Nie wiem co z maszynka do mięsa. Krzysiek przestał z nia walczyć i chyba jedyne wyjście to oddać ja do brata Krzyśka może odkręci w pracy w warsztacie. Krzysiek twierdzi, że potrzeba wlozyć do imadła, a nasze Adrian sprzedał na używki. Może maszynkę kupię albo dostanę od mamy. Ona ma nową, a nie uzywa. Jeśli nie odstąpi to chyba kupię w sklepie Garneczki. Tam jest sprzęt lepszej jakości niż na Allegro. Kuchenka chodzi mi juz ponad rok, a z Allegro wytrzymywała góra 4-7 miesięcy. Wolę zaplacić parę zlotych więcej niż się denerwować. Są jeszcze maszynki Zlemera, ktore mnie interesują, ale maja jakieś dodatki typu szatkownicy. Mnie to niepotrzebne.
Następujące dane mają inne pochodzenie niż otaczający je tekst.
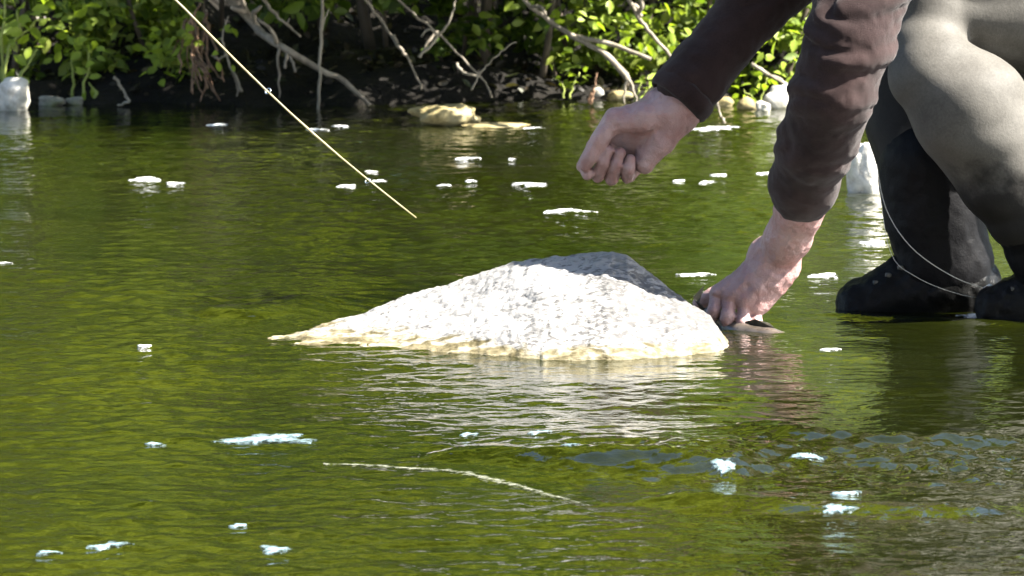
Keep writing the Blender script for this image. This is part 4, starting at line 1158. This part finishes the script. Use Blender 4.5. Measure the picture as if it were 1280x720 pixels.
# neoprene guards round the shins and wading boots
def boot(shin, foot, Y, toe_dx):
    g = chain(J(shin, 0), .012)
    Vg, Fg = sdf_mesh(g, 0.0045, folds(0.005, 14, 20, 33))
    mesh_obj('gravel_guard', Vg, Fg, M['guard'], person)
    ax_, ay_ = foot
    b = []
    zc = lambda px, py, d, r: (P(px, py, Y + d), r * S(Y))
    b += chain([zc(ax_, ay_ - 34, 0, 52), zc(ax_ - 4, ay_ + 6, 0, 52)], .015)
    b += chain([zc(ax_ + 28, ay_ + 10, 0, 42), zc(ax_ + 24, ay_ + 40, 0, 44)], .02)
    b += chain([zc(ax_ - 10, ay_ - 4, 0, 48), zc(ax_ - 62, ay_ + 14, 0, 38), zc(ax_ - 106, ay_ + 24, 0, 28)], .02)
    b += chain([zc(ax_ - 20, ay_ + 30, 0, 42), zc(ax_ - 105, ay_ + 38, 0, 30)], .02)
    Vb_, Fb_ = sdf_mesh(b, 0.004, lambda p: .005 * noise3(p * 36, 6) + .0025 * noise3(p * 110, 7))
    bo = mesh_obj('boot', Vb_, Fb_, M['boot'], person)
    so_ = chain([zc(ax_ + 26, ay_ + 76, -.012, 36), zc(ax_ - 106, ay_ + 76, -.012, 30)], .01) + chain([zc(ax_ + 26, ay_ + 76, .02, 36), zc(ax_ - 106, ay_ + 76, .015, 28)], .01)
    Vq, Fq = sdf_mesh(so_, 0.006)
    mesh_obj('sole', Vq, Fq, M['felt'], bo)
    for k in range(5):
        u = k / 4
        cx, cy, rr = ax_ - 30 - 62 * u, ay_ - 34 + 38 * u, 40 - 14 * u
        pp = [P(cx + 12 * math.sin(q_), cy + rr * .3 * (1 - math.cos(q_)) - 3, Y - rr * S(Y) * math.cos(q_) * 1.02) for q_ in np.linspace(0, math.pi, 9)]
        Vl, Fl = tube(pp, [.0035] * 9, 6)
        mesh_obj('lace', Vl, Fl, M['lace'], bo)
boot([(1162, 208, 8.09, 66), (1168, 270, 8.09, 62), (1182, 330, 8.09, 62)], (1184, 352), 8.09, 1)
boot([(1286, 262, 7.94, 54), (1312, 318, 7.95, 50), (1330, 358, 7.96, 54)], (1356, 360), 7.97, 1)

# ================================================================== FISH, ROD, LINE
fish = empty('fish', P(945, 418, 7.80), 'small brown fish held at the surface under the lower hand beside the boulder', 'fish')
fb = chain([(P(884, 388, 7.875), .005), (P(902, 402, 7.86), .010), (P(930, 420, 7.83), .0175), (P(962, 429, 7.80), .0205), (P(992, 433, 7.78), .017), (P(1012, 433, 7.77), .009)], .006)
Vq, Fq = sdf_mesh(fb, .0028)
mesh_obj('fish_body', Vq, Fq, M['fish'], fish)
def slab(poly, thick, mt, name, parent):
    n = len(poly); d = Vector((0, thick, 0))
    V = [Vector(p) - d for p in poly] + [Vector(p) + d for p in poly]
    Fc = [tuple(range(n)), tuple(range(n, 2 * n))[::-1]] + [(i, n + i, n + (i + 1) % n, (i + 1) % n) for i in range(n)]
    return mesh_obj(name, V, Fc, mt, parent, smooth=False)
slab([P(884, 388, 7.875), P(866, 372, 7.88), P(872, 365, 7.88), P(880, 357, 7.882), P(877, 368, 7.88), P(874, 378, 7.88), P(880, 392, 7.876)], .002, M['fin'], 'tail_fin', fish)
slab([P(930, 402, 7.83), P(944, 399, 7.82), P(962, 404, 7.81), P(968, 410, 7.80), P(935, 410, 7.83)], .0015, M['fin'], 'back_fin', fish)

rod = empty('fishing_rod', P(520, 272, 7.35), 'thin pale yellow fishing rod slanting down across the upper left water', 'fishing rod')
ra, rb = P(520, 272, 7.35), P(220, 0, 7.0)
dirv = (rb - ra)
rpts = [ra + dirv * t_ + Vector((0, 0, -.012 * math.sin(min(t_, 1) * math.pi))) for t_ in np.linspace(0, 4.2, 40)]
Vt, Ft = tube(rpts, [.0009 + .0017 * (i / 39) ** .8 + (.0004 if i % 9 == 4 else 0) for i in range(40)], 8)
mesh_obj('rod_blank', Vt, Ft, M['rod'], rod)
hp = [ra + dirv * t_ for t_ in np.linspace(4.1, 4.9, 10)]
Vt, Ft = tube(hp, [.008, .011, .0125, .012, .0115, .0115, .012, .0125, .012, .009], 12)
mesh_obj('cork_handle', Vt, Ft, M['cork'], rod)
def ring(c, rad, thick, nrm, mt, parent, name):
    nrm = Vector(nrm).normalized(); a = nrm.cross(Vector((.3, .2, .9))).normalized(); b_ = nrm.cross(a)
    pts = [c + (a * math.cos(q_) + b_ * math.sin(q_)) * rad for q_ in np.linspace(0, 2 * math.pi, 19)]
    V, Fc = tube(pts, [thick] * 19, 6)
    return mesh_obj(name, V, Fc, mt, parent)
for t_ in (.2, .62, 1.3, 2.2, 3.2):
    c = ra + dirv * t_ + Vector((-.003, 0, -.006 - .002 * t_))
    ring(c, .0034 + .001 * t_, .0008, dirv, M['metal'], rod, 'line_guide')
rc = ra + dirv * 4.75 + Vector((0, 0, -.05))
Vt, Ft = tube([rc + Vector((0, -.014, 0)), rc + Vector((0, .014, 0))], [.034, .034], 24)
mesh_obj('reel', Vt, Ft, M['metal'], rod)
fl = empty('fishing_line', P(1235, 360, 7.98), 'thin pale fishing line looping across the dark boot to a bright knot', 'fishing line')
def line(pts, r, nm='strand'):
    pp = resample([P(*p) for p in pts], 26)
    V, Fc = tube(pp, [r] * 26, 6)
    mesh_obj(nm, V, Fc, M['line'], fl)
line([(1096, 205, 8.0), (1108, 262, 7.98), (1140, 310, 7.95), (1190, 345, 7.96), (1235, 361, 7.98), (1290, 370, 7.99)], .0007)
line([(1096, 205, 8.0), (1112, 312, 7.98), (1145, 346, 7.96), (1200, 368, 7.98), (1245, 374, 8.0)], .00045)
Vq, Fq = sdf_mesh(chain([(P(1232, 362, 7.98), .0045), (P(1238, 357, 7.98), .003)], .002), .001)
mesh_obj('knot', Vq, Fq, M['knot'], fl)
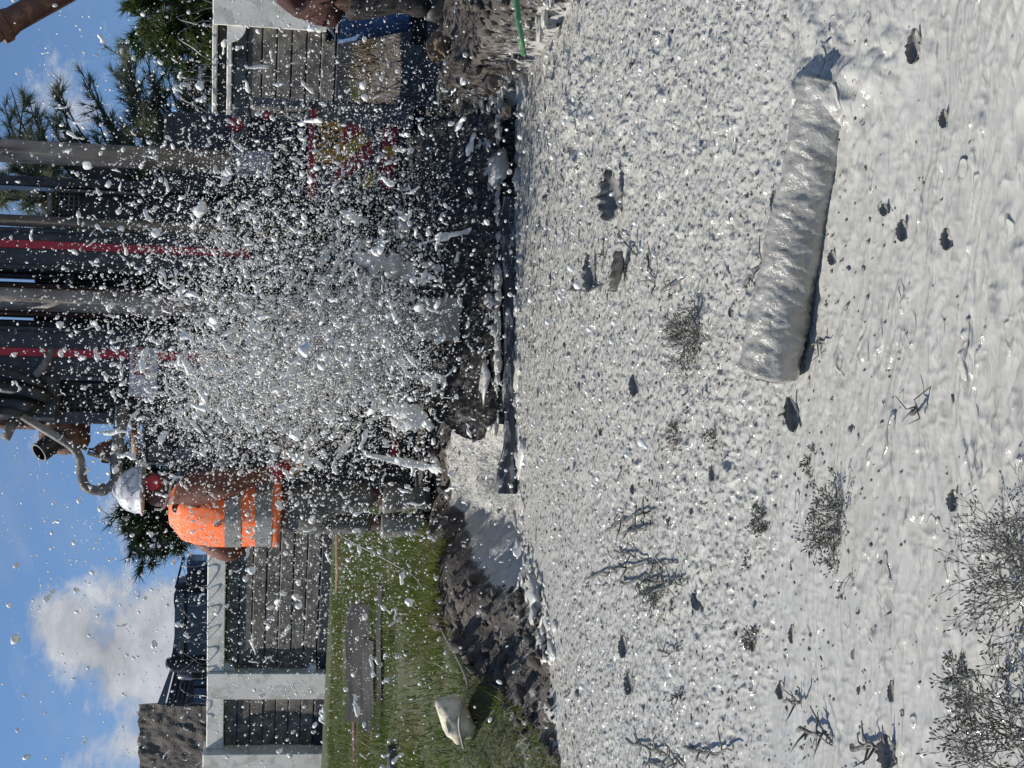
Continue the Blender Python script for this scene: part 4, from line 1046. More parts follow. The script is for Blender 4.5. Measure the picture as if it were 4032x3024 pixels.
# splash boards and liner with painted-in shade at the shore, below the rig
def board(name, pts, th, m_, label, cat, Y):
    a = np.array([P(x, y, Y) for x, y in pts]); return MB().loft([a, a + np.array([0, th, 0])]).obj(name, m_, None, label, cat)
board('splash_board', [(1655, 1175), (1640, 1340), (2024, 1345), (2026, 1170)], .03, MT['slab'], 'grey splash board standing upright at the foot of the mast', 'board', 7.95)
lx = np.linspace(P(2000, 1690, 7.7)[0], P(2000, 420, 7.7)[0], 120); lt = np.linspace(0, 1, 46)
LXm, LT = np.meshgrid(lx, lt)
y0_ = E(LXm) - .04; LYm = y0_ + (9.45 - y0_) * LT
wav = .030 * fbm(LXm * 5, LT * 5, 2, 3) + .02 * np.abs(vn(LXm * 13 + 3 * LT, LT * 6, 3))
LZm = -.05 + .16 * sst(0, .05, LT) + .32 * sst(.03, .42, LT) + .08 * sst(.5, 1, LT) + wav * sst(.0, .08, LT)
LXm = LXm + (.10 * fbm(LT * 7, LXm * 2, 4, 3) - .10 * sst(.2, .8, LT)) * (1 - sst(0, .5, LXm - lx[0]))
lv = np.stack([LXm, LYm, LZm], -1).reshape(-1, 3); lv2 = lv - np.array([0, 0, .006])
lf = grid_faces(46, 120)
lo = link('liner_shade', np_mesh('liner_shade', np.concatenate([lv, lv2]), np.concatenate([lf, lf[:, ::-1] + len(lv)])), MT['liner'], label='black plastic liner from the rig down to the slurry, also standing in for the shade below the rig, streaked with white', cat='liner')  # sheet spread wide: its black also paints in the shade below the rig
kx = np.linspace(P(2000, 1932, 7.6)[0], P(2000, 760, 7.6)[0], 70); rings = []
for i, x in enumerate(kx):
    e_ = E(x) - .02 + .012 * vn(x * 5, .3, 2); zt = .075 + .03 * vn(x * 4, 1.7, 3) - .03 * sst(.9, 1, i / 69)
    rings.append([(x, e_, -.05), (x, e_ + .006 * vn(x * 30, 4, 1), zt * .6), (x, e_ + .012, zt), (x, e_ + .05, zt + .004), (x, e_ + .075, zt * .6), (x, e_ + .08, -.05)])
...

Chyba zaczynam łapać angielski - pismo, wymowę typu używanie c zamiast k, podwojnych liter czy x itd. :) Teraz robię szybkie postępy w znajomości slowek i nie przejmuję się, ze zapominam. Dużo rozumiem. Myślę, ze juz około 800 slow. Uczę się trzy miesiące.
Zrobiłam twaróg...:)
Jewcia27
29 września 2021, 17:45Podobnie jak Mania mam maszynkę Zelmera wiele lat polecam raz tylko nożyki były ostrzone .
araksol
29 września 2021, 20:35no zobacze:)
Alladynaa
29 września 2021, 16:26Ser wygląda obłędnie. Zdolniacha z Ciebie
araksol
29 września 2021, 17:34no udaje się:)
zlotonaniebie
29 września 2021, 11:44Nie masz pojemnika na zielone? Ja wszystkie ścinki z ogrodu tam składam, wywożą w sezonie 2 razy w miesiącu. Nie ma problemu ani z chwastami, ani z gałązkami, bo je tnę na małe kawałeczki. Ogniska w mieście nie wolno palić. Ser wygląda smakowicie, ja warzę taki zwykły twarożek, uwielbiam z solą:)
araksol
29 września 2021, 11:54ja ogniska palę, bo piekę kiełbaski i ziemniaki...:)
mania131949
29 września 2021, 11:03Ja mam elektryczną maszynkę do mięsa Zelmera już lata całe. Mam też tę przystawkę do warzyw, świetna rzecz, szczególnie jak się robi przetwory. A Ty , jak się upierasz przy starej, to spróbuj ją namoczyć w coca coli. Jest świetnym odrdzewiaczem i mechanicy jej używają od odkręcania zapieczonych śrub i takich tam. Przynajmniej na jakiś czas żołądek przestaniesz odrdzewiać, z pożytkiem dla zdrowia i maszynki :-)))
araksol
29 września 2021, 11:55pomyślę o tej szatkownicy, bo faktycznie przetwory robię...Dzięki:)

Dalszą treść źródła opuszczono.